--- Begin ---

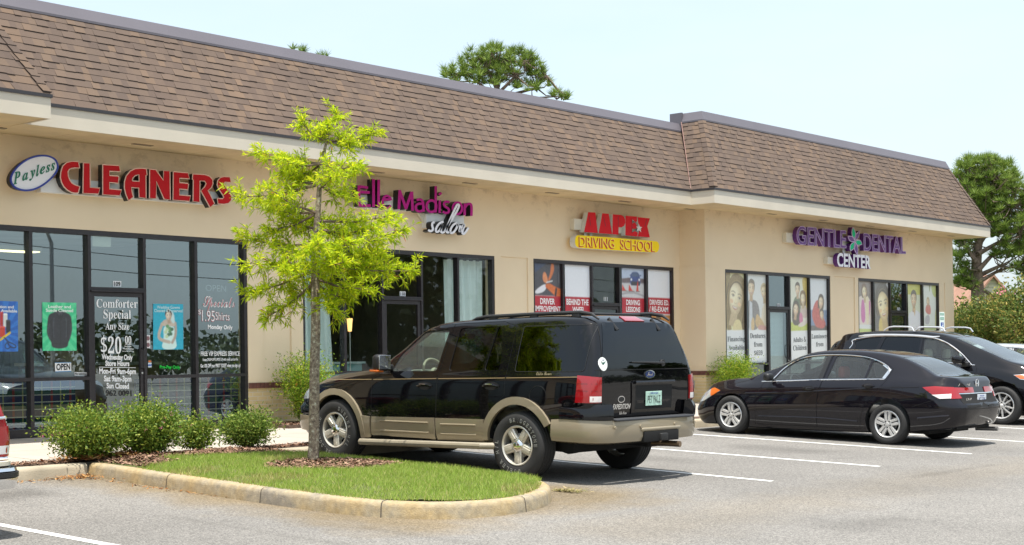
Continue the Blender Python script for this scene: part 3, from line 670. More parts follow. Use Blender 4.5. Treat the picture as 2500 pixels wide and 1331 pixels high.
# storefronts -----------------------------------------------------
def frame_front(kind, Y, x0, mull, x1):
    f = MB(); PG_ = PANE2 if kind in ('salon', 'school') else PANE; d0, d1 = Y + 0.012, Y + 0.13; top = ZH if Y == WY else ZH - 0.03
    f.box(x0, x1, d0, d1, top - 0.072, top, FRAME); f.box(x0, x0 + 0.055, d0, d1, 0, top - 0.072, FRAME); f.box(x1 - 0.06, x1, d0, d1, 0, top - 0.072, FRAME)
    e = [(x0, x0 + 0.055)] + mull + [(x1 - 0.06, x1)]
    for a, b in mull: f.box(a, b, d0 + 0.002, d1, 0, top - 0.072, FRAME)
    o = None; panes = []
    for i in range(5):
        a, b = e[i][1], e[i + 1][0]
        if i == 2:
            f.box(a, b, d0 + 0.001, d1, 2.125, 2.195, FRAME); f.box(a - 0.02, b + 0.02, d0 - 0.03, d0 + 0.001, 2.125, 2.145, FRAME)
            panes.append((a, b, 2.195, top - 0.072))
        else:
            f.box(a, b, d0 + 0.001, d1, 0.812, 0.862, FRAME); f.box(a, b, d0 + 0.001, d1, -0.05, 0.125, FRAME)
            panes.append((a, b, 0.862, top - 0.072)); panes.append((a, b, 0.125, 0.812))
    sf = part(f, 'storefront')
    for a, b, c, d in panes:
        g = MB(); g.quad((a, Y + 0.085, c), (b, Y + 0.085, c), (b, Y + 0.085, d), (a, Y + 0.085, d), PG_); subpart(g, 'pane', sf)
    # door
    a, b = e[2][1] + 0.006, e[3][0] - 0.006; dm = MB(); y0, y1 = Y + 0.03, Y + 0.075; st = 0.055 if kind != 'salon' else 0.075
    dm.box(a, a + st, y0, y1, 0.015, 2.118, FRAME); dm.box(b - st, b, y0, y1, 0.015, 2.118, FRAME); dm.box(a + st, b - st, y0, y1, 2.055, 2.118, FRAME); dm.box(a + st, b - st, y0, y1, 0.015, 0.20, FRAME)
    dr = part(dm, 'door')
    g = MB(); g.quad((a + st, Y + 0.052, 0.2), (b - st, Y + 0.052, 0.2), (b - st, Y + 0.052, 2.055), (a + st, Y + 0.052, 2.055), PG_); subpart(g, 'pane', dr)
    h = MB(); hx = b - st / 2
    h.tube([(hx, y0, 1.28), (hx, y0 - 0.05, 1.26), (hx - 0.01, y0 - 0.055, 1.1), (hx, y0 - 0.05, 0.98), (hx, y0, 0.96)], 0.011, FRAME, 8); h.lathe([(0.0, y0 - 0.008), (0.016, y0 - 0.008), (0.016, y0)], pm('lock_steel', (0.6, 0.6, 0.58), 0.3, metal=1), 12, 'y', (hx, 0, 0.90)); subpart(h, 'handle', dr)
    hg = MB()
    for z in (0.35, 1.15, 1.95): hg.box(a - 0.012, a + 0.012, y0 - 0.012, y0, z - 0.06, z + 0.06, FRAME)
    subpart(hg, 'hinge', dr)
    return sf, dr
def subpart(mb, name, parent, smooth=None):
    o = mb.build(name, smooth=smooth); o.parent = parent; return o
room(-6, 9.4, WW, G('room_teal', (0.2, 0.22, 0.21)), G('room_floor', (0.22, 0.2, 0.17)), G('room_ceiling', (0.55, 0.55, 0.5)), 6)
STORE = []
for kind, Y, x0, mull, x1 in FRONTS: STORE.append(frame_front(kind, Y, x0, mull, x1))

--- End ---

■ WRITTEN TASK
Extract all the data above exactly, excluding every picture.

■ EXPECTED ANSWER
Continue the Blender Python script for this scene: part 3, from line 670. More parts follow. Use Blender 4.5. Treat the picture as 2500 pixels wide and 1331 pixels high.
# storefronts -----------------------------------------------------
def frame_front(kind, Y, x0, mull, x1):
    f = MB(); PG_ = PANE2 if kind in ('salon', 'school') else PANE; d0, d1 = Y + 0.012, Y + 0.13; top = ZH if Y == WY else ZH - 0.03
    f.box(x0, x1, d0, d1, top - 0.072, top, FRAME); f.box(x0, x0 + 0.055, d0, d1, 0, top - 0.072, FRAME); f.box(x1 - 0.06, x1, d0, d1, 0, top - 0.072, FRAME)
    e = [(x0, x0 + 0.055)] + mull + [(x1 - 0.06, x1)]
    for a, b in mull: f.box(a, b, d0 + 0.002, d1, 0, top - 0.072, FRAME)
    o = None; panes = []
    for i in range(5):
        a, b = e[i][1], e[i + 1][0]
        if i == 2:
            f.box(a, b, d0 + 0.001, d1, 2.125, 2.195, FRAME); f.box(a - 0.02, b + 0.02, d0 - 0.03, d0 + 0.001, 2.125, 2.145, FRAME)
            panes.append((a, b, 2.195, top - 0.072))
        else:
            f.box(a, b, d0 + 0.001, d1, 0.812, 0.862, FRAME); f.box(a, b, d0 + 0.001, d1, -0.05, 0.125, FRAME)
            panes.append((a, b, 0.862, top - 0.072)); panes.append((a, b, 0.125, 0.812))
    sf = part(f, 'storefront')
    for a, b, c, d in panes:
        g = MB(); g.quad((a, Y + 0.085, c), (b, Y + 0.085, c), (b, Y + 0.085, d), (a, Y + 0.085, d), PG_); subpart(g, 'pane', sf)
    # door
    a, b = e[2][1] + 0.006, e[3][0] - 0.006; dm = MB(); y0, y1 = Y + 0.03, Y + 0.075; st = 0.055 if kind != 'salon' else 0.075
    dm.box(a, a + st, y0, y1, 0.015, 2.118, FRAME); dm.box(b - st, b, y0, y1, 0.015, 2.118, FRAME); dm.box(a + st, b - st, y0, y1, 2.055, 2.118, FRAME); dm.box(a + st, b - st, y0, y1, 0.015, 0.20, FRAME)
    dr = part(dm, 'door')
    g = MB(); g.quad((a + st, Y + 0.052, 0.2), (b - st, Y + 0.052, 0.2), (b - st, Y + 0.052, 2.055), (a + st, Y + 0.052, 2.055), PG_); subpart(g, 'pane', dr)
    h = MB(); hx = b - st / 2
    h.tube([(hx, y0, 1.28), (hx, y0 - 0.05, 1.26), (hx - 0.01, y0 - 0.055, 1.1), (hx, y0 - 0.05, 0.98), (hx, y0, 0.96)], 0.011, FRAME, 8); h.lathe([(0.0, y0 - 0.008), (0.016, y0 - 0.008), (0.016, y0)], pm('lock_steel', (0.6, 0.6, 0.58), 0.3, metal=1), 12, 'y', (hx, 0, 0.90)); subpart(h, 'handle', dr)
    hg = MB()
    for z in (0.35, 1.15, 1.95): hg.box(a - 0.012, a + 0.012, y0 - 0.012, y0, z - 0.06, z + 0.06, FRAME)
    subpart(hg, 'hinge', dr)
    return sf, dr
def subpart(mb, name, parent, smooth=None):
    o = mb.build(name, smooth=smooth); o.parent = parent; return o
room(-6, 9.4, WW, G('room_teal', (0.2, 0.22, 0.21)), G('room_floor', (0.22, 0.2, 0.17)), G('room_ceiling', (0.55, 0.55, 0.5)), 6)
STORE = []
for kind, Y, x0, mull, x1 in FRONTS: STORE.append(frame_front(kind, Y, x0, mull, x1))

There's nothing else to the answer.